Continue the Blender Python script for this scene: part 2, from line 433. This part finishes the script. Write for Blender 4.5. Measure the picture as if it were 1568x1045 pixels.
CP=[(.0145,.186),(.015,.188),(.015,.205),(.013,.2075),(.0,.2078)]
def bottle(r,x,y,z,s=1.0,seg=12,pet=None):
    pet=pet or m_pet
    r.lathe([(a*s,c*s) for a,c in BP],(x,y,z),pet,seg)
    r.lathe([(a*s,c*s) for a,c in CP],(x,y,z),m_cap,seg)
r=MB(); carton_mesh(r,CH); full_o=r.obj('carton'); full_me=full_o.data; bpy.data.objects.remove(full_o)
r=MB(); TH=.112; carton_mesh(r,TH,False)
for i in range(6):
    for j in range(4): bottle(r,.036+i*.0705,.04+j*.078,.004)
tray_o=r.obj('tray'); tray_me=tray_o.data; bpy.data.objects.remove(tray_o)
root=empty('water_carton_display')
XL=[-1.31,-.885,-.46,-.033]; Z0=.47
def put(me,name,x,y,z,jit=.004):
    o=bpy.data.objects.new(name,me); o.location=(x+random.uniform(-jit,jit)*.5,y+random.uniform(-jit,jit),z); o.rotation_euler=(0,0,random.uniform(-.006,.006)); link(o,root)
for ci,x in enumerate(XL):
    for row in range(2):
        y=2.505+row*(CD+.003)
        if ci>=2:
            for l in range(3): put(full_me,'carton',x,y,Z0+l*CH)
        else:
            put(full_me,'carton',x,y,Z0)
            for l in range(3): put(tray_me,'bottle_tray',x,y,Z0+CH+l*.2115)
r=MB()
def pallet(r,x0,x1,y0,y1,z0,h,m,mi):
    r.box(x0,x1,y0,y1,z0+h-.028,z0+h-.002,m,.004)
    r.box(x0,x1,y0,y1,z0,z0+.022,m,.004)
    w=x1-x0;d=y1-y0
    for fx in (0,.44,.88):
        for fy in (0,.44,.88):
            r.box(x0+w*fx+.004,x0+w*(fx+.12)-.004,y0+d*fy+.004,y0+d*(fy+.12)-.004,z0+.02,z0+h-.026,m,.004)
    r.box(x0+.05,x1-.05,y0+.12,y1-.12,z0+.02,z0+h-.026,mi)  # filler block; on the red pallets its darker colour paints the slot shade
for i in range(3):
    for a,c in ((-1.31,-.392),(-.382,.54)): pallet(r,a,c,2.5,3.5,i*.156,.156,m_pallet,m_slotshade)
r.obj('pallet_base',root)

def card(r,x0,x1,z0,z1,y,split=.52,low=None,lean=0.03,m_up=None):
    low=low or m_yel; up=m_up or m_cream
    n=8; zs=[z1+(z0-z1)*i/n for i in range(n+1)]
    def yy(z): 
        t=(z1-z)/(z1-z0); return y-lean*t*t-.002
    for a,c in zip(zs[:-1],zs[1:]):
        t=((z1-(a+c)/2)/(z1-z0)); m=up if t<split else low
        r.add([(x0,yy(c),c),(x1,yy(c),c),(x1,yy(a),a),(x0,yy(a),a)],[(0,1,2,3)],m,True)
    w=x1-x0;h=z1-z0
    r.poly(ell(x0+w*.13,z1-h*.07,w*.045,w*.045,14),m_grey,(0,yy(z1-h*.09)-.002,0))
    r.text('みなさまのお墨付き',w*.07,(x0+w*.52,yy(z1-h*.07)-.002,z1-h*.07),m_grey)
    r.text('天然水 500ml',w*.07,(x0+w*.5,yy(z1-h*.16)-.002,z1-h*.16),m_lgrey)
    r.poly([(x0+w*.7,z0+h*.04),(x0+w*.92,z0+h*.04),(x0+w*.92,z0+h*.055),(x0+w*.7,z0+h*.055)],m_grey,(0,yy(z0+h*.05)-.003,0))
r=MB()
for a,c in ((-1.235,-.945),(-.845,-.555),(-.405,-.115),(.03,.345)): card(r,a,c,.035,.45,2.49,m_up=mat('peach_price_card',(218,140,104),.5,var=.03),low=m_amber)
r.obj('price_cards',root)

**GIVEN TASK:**
Each line of the material above needs to be quoted exactly, please.

**FULL OUTPUT:**
Continue the Blender Python script for this scene: part 2, from line 433. This part finishes the script. Write for Blender 4.5. Measure the picture as if it were 1568x1045 pixels.
CP=[(.0145,.186),(.015,.188),(.015,.205),(.013,.2075),(.0,.2078)]
def bottle(r,x,y,z,s=1.0,seg=12,pet=None):
    pet=pet or m_pet
    r.lathe([(a*s,c*s) for a,c in BP],(x,y,z),pet,seg)
    r.lathe([(a*s,c*s) for a,c in CP],(x,y,z),m_cap,seg)
r=MB(); carton_mesh(r,CH); full_o=r.obj('carton'); full_me=full_o.data; bpy.data.objects.remove(full_o)
r=MB(); TH=.112; carton_mesh(r,TH,False)
for i in range(6):
    for j in range(4): bottle(r,.036+i*.0705,.04+j*.078,.004)
tray_o=r.obj('tray'); tray_me=tray_o.data; bpy.data.objects.remove(tray_o)
root=empty('water_carton_display')
XL=[-1.31,-.885,-.46,-.033]; Z0=.47
def put(me,name,x,y,z,jit=.004):
    o=bpy.data.objects.new(name,me); o.location=(x+random.uniform(-jit,jit)*.5,y+random.uniform(-jit,jit),z); o.rotation_euler=(0,0,random.uniform(-.006,.006)); link(o,root)
for ci,x in enumerate(XL):
    for row in range(2):
        y=2.505+row*(CD+.003)
        if ci>=2:
            for l in range(3): put(full_me,'carton',x,y,Z0+l*CH)
        else:
            put(full_me,'carton',x,y,Z0)
            for l in range(3): put(tray_me,'bottle_tray',x,y,Z0+CH+l*.2115)
r=MB()
def pallet(r,x0,x1,y0,y1,z0,h,m,mi):
    r.box(x0,x1,y0,y1,z0+h-.028,z0+h-.002,m,.004)
    r.box(x0,x1,y0,y1,z0,z0+.022,m,.004)
    w=x1-x0;d=y1-y0
    for fx in (0,.44,.88):
        for fy in (0,.44,.88):
            r.box(x0+w*fx+.004,x0+w*(fx+.12)-.004,y0+d*fy+.004,y0+d*(fy+.12)-.004,z0+.02,z0+h-.026,m,.004)
    r.box(x0+.05,x1-.05,y0+.12,y1-.12,z0+.02,z0+h-.026,mi)  # filler block; on the red pallets its darker colour paints the slot shade
for i in range(3):
    for a,c in ((-1.31,-.392),(-.382,.54)): pallet(r,a,c,2.5,3.5,i*.156,.156,m_pallet,m_slotshade)
r.obj('pallet_base',root)

def card(r,x0,x1,z0,z1,y,split=.52,low=None,lean=0.03,m_up=None):
    low=low or m_yel; up=m_up or m_cream
    n=8; zs=[z1+(z0-z1)*i/n for i in range(n+1)]
    def yy(z): 
        t=(z1-z)/(z1-z0); return y-lean*t*t-.002
    for a,c in zip(zs[:-1],zs[1:]):
        t=((z1-(a+c)/2)/(z1-z0)); m=up if t<split else low
        r.add([(x0,yy(c),c),(x1,yy(c),c),(x1,yy(a),a),(x0,yy(a),a)],[(0,1,2,3)],m,True)
    w=x1-x0;h=z1-z0
    r.poly(ell(x0+w*.13,z1-h*.07,w*.045,w*.045,14),m_grey,(0,yy(z1-h*.09)-.002,0))
    r.text('みなさまのお墨付き',w*.07,(x0+w*.52,yy(z1-h*.07)-.002,z1-h*.07),m_grey)
    r.text('天然水 500ml',w*.07,(x0+w*.5,yy(z1-h*.16)-.002,z1-h*.16),m_lgrey)
    r.poly([(x0+w*.7,z0+h*.04),(x0+w*.92,z0+h*.04),(x0+w*.92,z0+h*.055),(x0+w*.7,z0+h*.055)],m_grey,(0,yy(z0+h*.05)-.003,0))
r=MB()
for a,c in ((-1.235,-.945),(-.845,-.555),(-.405,-.115),(.03,.345)): card(r,a,c,.035,.45,2.49,m_up=mat('peach_price_card',(218,140,104),.5,var=.03),low=m_amber)
r.obj('price_cards',root)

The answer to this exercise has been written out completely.